I don’t know what the law is on this, but publishing a name that one got through non-classified sources of someone who works for the CIA in a non-covert capacity is almost certainly not a crime.

This still doesn’t let the Administration off the hook, though. If they were “outing” someone who didn’t wish to be a public person simply to punish her husband for embarrasing them politically, it’s still problematic. Probably not impeachable, but certainly not admirable.

FILED UNDER: US Politics, , , , , , ,
James Joyner
About James Joyner
James Joyner is Professor and Department Head of Security Studies at Marine Corps University's Command and Staff College. He's a former Army officer and Desert Storm veteran. Views expressed here are his own. Follow James on Twitter @DrJJoyner.

Comments

  1. ogged says:

    I definitely don’t think Novak committed a crime. The quote from him makes it sound like he was talking to a senior official who outed Plame. That’s the crime.

  2. JohnC says:

    D’oh! I’m sure the CIA hadn’t thought about this when they pressed for charges to be investigated! They must be slapping their heads at being cleverly out witted by Novak. Old man McGreevy sure beat out those meddling kids this time.

  3. James Joyner says:

    I can’t imagine that “outing” an agent who isn’t covert is a crime.

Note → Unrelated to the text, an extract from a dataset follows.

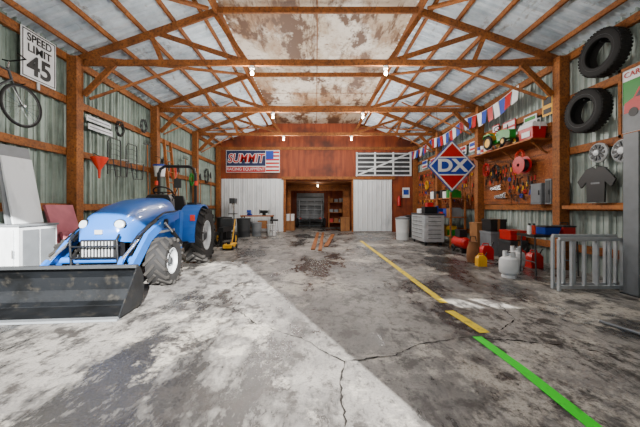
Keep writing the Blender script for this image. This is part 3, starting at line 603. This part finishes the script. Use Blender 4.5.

  4. How can Plume be an agent who needed her identity kept secret if on her husband’s bio (http://www.mideasti.org/html/bio-wilson.html) it clearly states who he’s married too including her maiden name?

  5. James Joyner says:

    Sean,

    Not sure exactly, since it’s incredibly murky what her status was. I know we have people–as does everyone–who work as “themselves” but ostensibly as diplomatic personnel attached to an embassy but are in reality field agents. But one would think that would still be classified as a “covert” agent–and the story now says she wasn’t that. I dunno.

  6. Steven says:

    JohnC,

    From what I have been reading, there was not an attempt by the CIA to press charges, per se, but a memo was sent (one of about 50 such memos this year) if “there may have been an unauthorized disclosure”. See this at PoliBlog, for example (amongst numerous other postings).

    At this point, I am still not sure who (in terms of rank) gave Novak the info and what their motives were, and I still hold out the very real chance something sleazy or even illegal took place. Still, thus far the evidence that a major scandal has broken out is rather scant. It seems that some Dems heard that Karl Rove might have been involved, and they went a bit nuts before having sufficient facts.

    I still see this as developing.

  7. Anonymous says:

    does’nt this contradict the washington post story by Allen & Priest where the claim made was that Robert Novak was one of 5 or 6 reporters who were called by the “senior administration officials” to leak the name of the CIA operative?

  8. I’m waiting to see when the other reports come out into the open. That none have come to the surface makes me wonder.

  9. Anonymous says:

    It seems that the main sources of this “scandal” are changing their story every day, back tracking their blame, etc. (both Novak and Wilson are retracting previous comments about senior officials, etc.). Political partisans like Drumm got ahead of themselves trying to get a scandal cooking and will probably end up looking like the hateful, vile filled people they really are.

    The easiest thing to do would be to put Novak under oath and have him tell what happened. As Instapundit noted this is not against the 1st, but probably wouldn’t happen due to pressure from the press itself. In the mean time, this story seems to become less and less of an inssue.

  10. Bwahaha says:

    BWAHAHAHA! Still believe it’s the end of story?